Molti rifugiati in Italia. Non è un caso che tra i richiedenti asilo e rifugiati arrivati in Italia via mare moltissimi provengano dal Gambia. Lo scorso anno sono stati 11.929, il quinto Paese dopo Nigeria, Eritrea, Guinea e Costa d’Avorio. Questi 22 anni di dominio incontrastato di Jammeh sono stati un periodo molto duro per la popolazione, che oltre alla mancanza di lavoro e alla povertà, ha dovuto fare i conti con una dura repressione della libertà di stampa e di tutti i contestatori: giornalisti, studenti, rappresentanti dell’opposizione, leader religiosi sono stati arrestati, torturati, uccisi. Molte le sparizioni forzate. Nel 2000 l’esercito ha represso con la forza una manifestazione di piazza di studenti nella capitale Banjul, uccidendone una dozzina. Jammeh si era infatti garantito il sostegno delle forze armate con una serie di promozioni basate sulla fedeltà anziché sul merito o sull’anzianità, come avviene nei peggiori ambienti autoritari. I militari fedeli facevano carriera, quelli che non mostravano sufficiente devozione potevano essere retrocessi a soldato semplice, licenziati o perfino incarcerati o uccisi. All’interno dell’esercito una rete di informatori creava un clima di diffidenza e ostilità. Negli anni però questo meccanismo ha iniziato a sfaldarsi: numerose sono state le diserzioni e almeno otto i tentativi di colpo di Stato, l’ultimo nel 2014.

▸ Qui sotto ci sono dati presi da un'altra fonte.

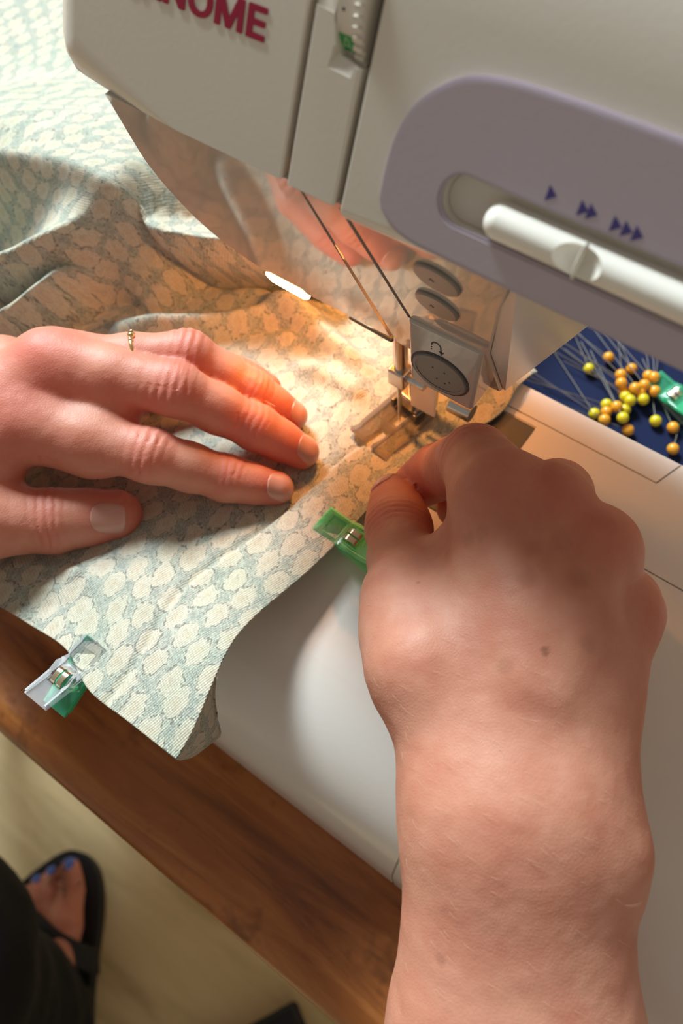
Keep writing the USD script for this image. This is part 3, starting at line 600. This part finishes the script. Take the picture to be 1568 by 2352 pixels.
PL = {0: ['lone yellow pin highest on the left, beneath the machine arm', 'yellow pin lying apart on the right, nearest the two orange ones', 'yellow pin at the near left end of the pile by the bed edge', 'yellow pin in the thick of the pile', 'yellow pin just below the thick of the pile', 'yellow pin lowest in the heap, pointing at the bed', 'dull yellow pin left of the heap centre', 'yellow pin beside the green clip', 'yellow pin at the heap centre'],
      1: ['orange pin right under the arm at the top', 'orange pin at the top of the short column of beads', 'orange pin second down the short column of beads', 'orange pin at the bottom of the short column of beads', 'orange pin between yellow beads in the heap', 'orange pin behind the nearest yellow bead at left', 'orange pin touching the bed edge at left', 'orange pin left of the green clip', 'deep orange pin close to the green clip', 'deep orange pin tucked under the arm', 'orange pin half hidden by the bed edge', 'orange pin at the right edge, upper of two', 'orange pin at the right edge, lower of two', 'orange pin above the bead column', 'orange pin above the green clip', 'orange pin beneath the green clip', 'orange pin below the deep orange one']}
cnt = {0: 0, 1: 0}
for i, (cx_, cy_, kind) in enumerate(PINS):
    u, v = 1200 + cx_ / 4.26, 760 + cy_ / 4.26
    lift = 3.0 + (prnd.random() * 5 if 780 < cx_ < 1300 and cy_ < 900 else 0)
    p = at(u, v, (TY * 1000) + lift)
    ang = math.radians(prnd.uniform(120, 190)) if cx_ < 1250 else math.radians(prnd.uniform(100, 140))
    R = trimesh.transformations.euler_matrix(0, 0, ang)[:3, :3]
    lab = PL[kind][cnt[kind]]; cnt[kind] += 1
    x = thing('ball_head_pin', lab, 'pin', 'ball head pins', p, R)
    if 'pin%d' % kind not in pin_src:
        pin_src['pin%d' % kind] = x
        obj('bead', trimesh.creation.icosphere(3, .0027), MT['yellow' if kind == 0 else 'orange'], x, smooth=True)
        obj('shaft', cyl((.002, 0, 0), (.042, 0, -.0020), .0002, .0002, seg=8), MT['pinsteel'], x)
    else:
        x.GetReferences().AddInternalReference(pin_src['pin%d' % kind].GetPath()); x.SetInstanceable(True)
        for key, val in (('label', lab), ('category', 'pin'), ('group', 'ball head pins')): x.SetCustomDataByKey(key, val)
clip('sewing_clip', 'green and clear sewing clip lying among the pins', 'sewing clips', at(1497, 868, TY * 1000 + 6), (.9, -.35, .02), (.05, -.3, 1), MT['tealclear'], MT['clear'])

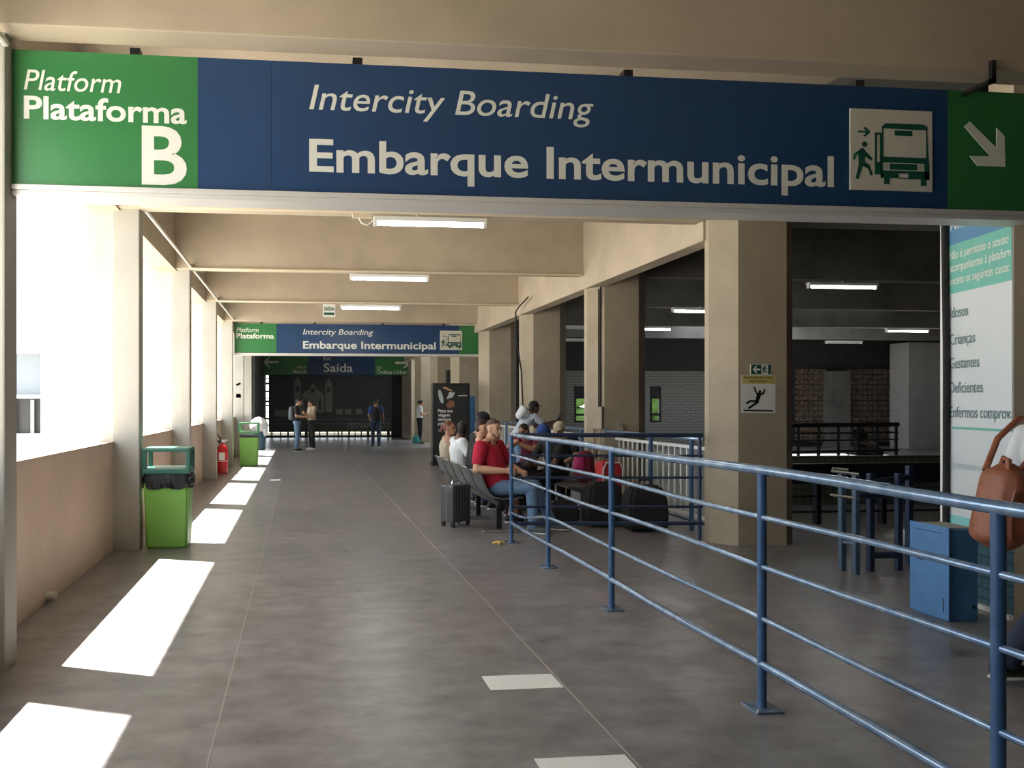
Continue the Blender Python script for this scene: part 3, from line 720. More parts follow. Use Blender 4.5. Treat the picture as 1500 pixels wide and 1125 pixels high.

Diritti umani violati. Un leader ossessionato dal culto della personalità – suoi manifesti erano ovunque in Gambia – non poteva certo guardare di buon occhio i giornalisti, arrestati o costretti alla fuga. Perfino un rapper molto noto, Killa Ace, è dovuto fuggire dopo aver ricevuto minacce di morte in seguito al lancio di una canzone che accusava il governo di repressione ed esecuzioni extragiudiziali. Tantomeno gli attivisti per i diritti umani. La repressione del dissenso era all’ordine del giorno. Tra questi, Sait Matty Jaw, è stato arrestato a Banjul nel dicembre 2014 perché aveva svolto un sondaggio per conto della Gallup sul buon governo e la corruzione. Dopo quattro mesi è stato scagionato. Amnesty international nel suo ultimo rapporto denuncia la detenzione, per sei mesi, di decine di amici e parenti di persone accusate di coinvolgimento nel tentato golpe del 2014, tra cui donne, anziani e un bambino. Alcuni sono stati torturati presso il quartier generale dell’agenzia d’intelligence nazionale con “percosse, scosse elettriche, waterboarding (annegamento simulato) o l’isolamento all’interno di buchi scavati sottoterra”, metodi quotidianamente usati dal regime.

“Il sole sorge in Gambia”. “Sembra che la diplomazia abbia vinto in Gambia”, commenta Daniele Albanese, di Caritas Biella, che accoglie numerosi rifugiati gambiani. “Il dittatore se ne va, e il legittimo presidente dovrebbe entrare nella capitale. Se davvero andrà così, senza una nuova guerra, nonostante le truppe senegalesi siano già dentro il Paese, sarà una vittoria della democrazia ma anche della Comunità degli Stati dell’Africa occidentale e del processo di rinascita africano. Un passo enorme per tutti gli amici gambiani in Italia e per tutti quelli che anche in questi giorni hanno dovuto lasciare il Paese. Il sole sorge in Gambia”.